Restate the opening lines of the material below word for word, stopping after the line that contains "M_lamp, lamp, smooth=True)".
───── MATERIAL SUPPLIED
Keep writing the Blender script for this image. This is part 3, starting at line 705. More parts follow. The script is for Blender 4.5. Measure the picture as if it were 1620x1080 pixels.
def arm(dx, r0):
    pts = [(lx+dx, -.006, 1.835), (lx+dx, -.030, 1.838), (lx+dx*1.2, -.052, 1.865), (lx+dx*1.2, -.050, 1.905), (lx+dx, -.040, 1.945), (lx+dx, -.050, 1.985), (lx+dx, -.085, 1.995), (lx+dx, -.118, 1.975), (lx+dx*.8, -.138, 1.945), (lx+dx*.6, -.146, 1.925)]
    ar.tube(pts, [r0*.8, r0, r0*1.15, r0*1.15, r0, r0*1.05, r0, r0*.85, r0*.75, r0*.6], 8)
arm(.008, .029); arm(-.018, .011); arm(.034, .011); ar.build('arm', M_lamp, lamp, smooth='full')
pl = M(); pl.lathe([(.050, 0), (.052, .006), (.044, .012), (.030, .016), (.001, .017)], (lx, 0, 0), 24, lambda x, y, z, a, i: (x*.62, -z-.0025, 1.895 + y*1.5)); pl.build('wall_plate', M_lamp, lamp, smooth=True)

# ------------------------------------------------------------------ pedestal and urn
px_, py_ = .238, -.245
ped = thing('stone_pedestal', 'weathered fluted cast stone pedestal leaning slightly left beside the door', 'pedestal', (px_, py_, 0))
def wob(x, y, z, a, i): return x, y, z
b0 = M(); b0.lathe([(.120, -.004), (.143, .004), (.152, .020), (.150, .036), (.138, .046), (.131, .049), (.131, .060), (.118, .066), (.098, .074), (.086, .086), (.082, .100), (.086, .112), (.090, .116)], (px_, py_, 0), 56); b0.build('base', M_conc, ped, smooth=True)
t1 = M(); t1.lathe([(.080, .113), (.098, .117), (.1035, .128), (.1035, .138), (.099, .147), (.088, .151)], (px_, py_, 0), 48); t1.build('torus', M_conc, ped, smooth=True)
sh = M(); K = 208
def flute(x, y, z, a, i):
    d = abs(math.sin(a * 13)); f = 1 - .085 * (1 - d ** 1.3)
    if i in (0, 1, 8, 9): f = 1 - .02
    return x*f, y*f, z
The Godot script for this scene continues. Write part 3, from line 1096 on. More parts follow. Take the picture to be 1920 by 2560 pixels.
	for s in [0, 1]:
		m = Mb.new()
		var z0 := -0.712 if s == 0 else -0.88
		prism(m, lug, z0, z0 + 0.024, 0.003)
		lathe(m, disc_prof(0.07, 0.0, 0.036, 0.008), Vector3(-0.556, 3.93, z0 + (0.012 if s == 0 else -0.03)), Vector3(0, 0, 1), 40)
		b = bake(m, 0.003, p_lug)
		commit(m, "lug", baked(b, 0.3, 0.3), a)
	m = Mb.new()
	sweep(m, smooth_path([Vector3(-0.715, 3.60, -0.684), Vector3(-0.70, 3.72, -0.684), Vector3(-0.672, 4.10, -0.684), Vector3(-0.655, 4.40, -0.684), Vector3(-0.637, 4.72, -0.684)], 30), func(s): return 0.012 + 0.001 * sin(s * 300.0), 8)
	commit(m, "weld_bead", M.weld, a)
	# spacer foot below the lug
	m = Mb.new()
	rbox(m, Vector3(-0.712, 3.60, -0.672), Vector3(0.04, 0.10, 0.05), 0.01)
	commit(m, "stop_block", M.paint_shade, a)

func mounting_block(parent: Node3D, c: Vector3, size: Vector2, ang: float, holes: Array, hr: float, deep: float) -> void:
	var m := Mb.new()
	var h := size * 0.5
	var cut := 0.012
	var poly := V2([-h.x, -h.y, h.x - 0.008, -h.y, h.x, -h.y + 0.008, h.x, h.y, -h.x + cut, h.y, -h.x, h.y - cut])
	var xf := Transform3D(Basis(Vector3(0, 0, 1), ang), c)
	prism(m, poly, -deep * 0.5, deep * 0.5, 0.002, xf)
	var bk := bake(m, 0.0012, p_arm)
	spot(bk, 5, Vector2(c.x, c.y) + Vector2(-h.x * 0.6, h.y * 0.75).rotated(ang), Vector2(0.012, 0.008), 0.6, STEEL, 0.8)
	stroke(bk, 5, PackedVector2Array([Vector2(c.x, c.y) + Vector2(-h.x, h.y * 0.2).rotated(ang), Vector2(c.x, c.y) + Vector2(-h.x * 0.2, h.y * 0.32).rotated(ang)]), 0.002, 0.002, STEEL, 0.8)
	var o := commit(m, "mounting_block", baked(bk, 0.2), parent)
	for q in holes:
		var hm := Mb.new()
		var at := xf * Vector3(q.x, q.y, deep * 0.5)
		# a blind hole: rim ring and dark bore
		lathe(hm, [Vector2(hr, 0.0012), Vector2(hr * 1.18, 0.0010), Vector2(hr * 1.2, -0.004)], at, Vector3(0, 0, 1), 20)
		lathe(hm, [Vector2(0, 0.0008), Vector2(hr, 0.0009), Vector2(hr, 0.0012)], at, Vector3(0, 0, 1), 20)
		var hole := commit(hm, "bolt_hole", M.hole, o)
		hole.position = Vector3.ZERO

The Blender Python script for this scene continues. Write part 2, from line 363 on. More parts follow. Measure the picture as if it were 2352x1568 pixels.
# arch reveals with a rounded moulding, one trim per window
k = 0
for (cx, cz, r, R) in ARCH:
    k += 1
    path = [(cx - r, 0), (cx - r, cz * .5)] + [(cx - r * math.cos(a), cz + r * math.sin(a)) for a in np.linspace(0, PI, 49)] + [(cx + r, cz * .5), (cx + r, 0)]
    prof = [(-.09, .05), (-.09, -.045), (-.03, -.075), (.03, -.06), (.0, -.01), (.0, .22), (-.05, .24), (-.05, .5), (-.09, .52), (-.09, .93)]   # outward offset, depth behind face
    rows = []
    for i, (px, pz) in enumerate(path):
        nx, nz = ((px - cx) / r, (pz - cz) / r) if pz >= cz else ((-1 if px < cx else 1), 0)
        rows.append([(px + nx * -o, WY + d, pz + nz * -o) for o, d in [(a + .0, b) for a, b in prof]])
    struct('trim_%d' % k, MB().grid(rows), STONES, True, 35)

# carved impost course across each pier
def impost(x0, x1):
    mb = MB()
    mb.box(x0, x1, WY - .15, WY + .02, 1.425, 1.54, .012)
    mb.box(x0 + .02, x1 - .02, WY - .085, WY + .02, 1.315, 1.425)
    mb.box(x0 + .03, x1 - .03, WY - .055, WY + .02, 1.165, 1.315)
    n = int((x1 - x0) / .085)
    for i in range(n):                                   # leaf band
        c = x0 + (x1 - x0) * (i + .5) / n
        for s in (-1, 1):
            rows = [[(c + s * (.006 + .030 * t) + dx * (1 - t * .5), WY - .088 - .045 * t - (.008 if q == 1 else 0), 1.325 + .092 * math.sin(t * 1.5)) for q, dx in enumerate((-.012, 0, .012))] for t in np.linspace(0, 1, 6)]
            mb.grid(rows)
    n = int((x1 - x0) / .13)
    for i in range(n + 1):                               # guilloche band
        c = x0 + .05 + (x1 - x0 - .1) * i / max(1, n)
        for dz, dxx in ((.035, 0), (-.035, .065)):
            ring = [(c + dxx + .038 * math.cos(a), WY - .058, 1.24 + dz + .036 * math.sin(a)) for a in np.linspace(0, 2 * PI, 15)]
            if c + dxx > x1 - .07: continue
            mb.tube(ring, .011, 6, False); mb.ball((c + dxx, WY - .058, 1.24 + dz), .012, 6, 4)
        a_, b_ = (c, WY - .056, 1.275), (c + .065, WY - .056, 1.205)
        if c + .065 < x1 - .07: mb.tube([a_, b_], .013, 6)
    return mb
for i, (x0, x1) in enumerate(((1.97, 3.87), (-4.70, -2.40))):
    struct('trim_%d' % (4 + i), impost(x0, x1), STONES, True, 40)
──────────
#### [COMPLETE RESPONSE]
Keep writing the Blender script for this image. This is part 3, starting at line 705. More parts follow. The script is for Blender 4.5. Measure the picture as if it were 1620x1080 pixels.
def arm(dx, r0):
    pts = [(lx+dx, -.006, 1.835), (lx+dx, -.030, 1.838), (lx+dx*1.2, -.052, 1.865), (lx+dx*1.2, -.050, 1.905), (lx+dx, -.040, 1.945), (lx+dx, -.050, 1.985), (lx+dx, -.085, 1.995), (lx+dx, -.118, 1.975), (lx+dx*.8, -.138, 1.945), (lx+dx*.6, -.146, 1.925)]
    ar.tube(pts, [r0*.8, r0, r0*1.15, r0*1.15, r0, r0*1.05, r0, r0*.85, r0*.75, r0*.6], 8)
arm(.008, .029); arm(-.018, .011); arm(.034, .011); ar.build('arm', M_lamp, lamp, smooth='full')
pl = M(); pl.lathe([(.050, 0), (.052, .006), (.044, .012), (.030, .016), (.001, .017)], (lx, 0, 0), 24, lambda x, y, z, a, i: (x*.62, -z-.0025, 1.895 + y*1.5)); pl.build('wall_plate', M_lamp, lamp, smooth=True)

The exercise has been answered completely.